Understanding Spot & Forward Limits

Spot & Forward Limits in Kooltra provide a facility for clients to execute Spot or Forward trades when they would otherwise not have sufficient margin on account to do so. This article explains how to configure these limits in the system.

What are Spot Limits and Forward Limits?

Spot Limits and Forward Limits in Kooltra define the maximum exposure clients are able to hold in spot and forward positions respectively when they have insufficient margin on account.

When are Spot Limits and Forward Limits applied?

Spot and Forward Limits are considered when a client makes a trade request that would breach their margin limit.

Consider the case where a client requests a Spot trade that would result in a margin deficit. In this case, Kooltra will perform a pre-trade credit check to see if the trade would result in their total spot exposure exceeding the configured Spot Limit.

Kooltra does this by summing the notional amounts of all open Spot positions (converted to the base currency), plus the requested trade notional, and comparing this total amount with the configured Spot Limit:

  • If this total exceeds the Spot Limit, the trade request will be rejected as part of the pre-trade credit check
  • If this total is below the Spot Limit, the trade will be permitted

Forward Limits behave in the same way when assessing forward trade requests.

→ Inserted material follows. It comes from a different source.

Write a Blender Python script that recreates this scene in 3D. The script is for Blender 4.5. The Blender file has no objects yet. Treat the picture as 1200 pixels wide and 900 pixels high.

If a client makes a trade request for which they have sufficient margin on account, the Spot and Forward Limits will not be considered.

Where are Spot Limits and Forward Limits defined in Kooltra?

Spot Limits and Forward Limits are configured per client and can be seen on the Counterparties page, accessed by going to Counterparties > Counterparties in the navigation panel and then clicking on the relevant Counterparty name.

The currency in which the limits will be evaluated is shown on the right side of this field.

 

After making any updates to the Spot Limit or Forward Limit for a Counterparty, click Save to commit the changes.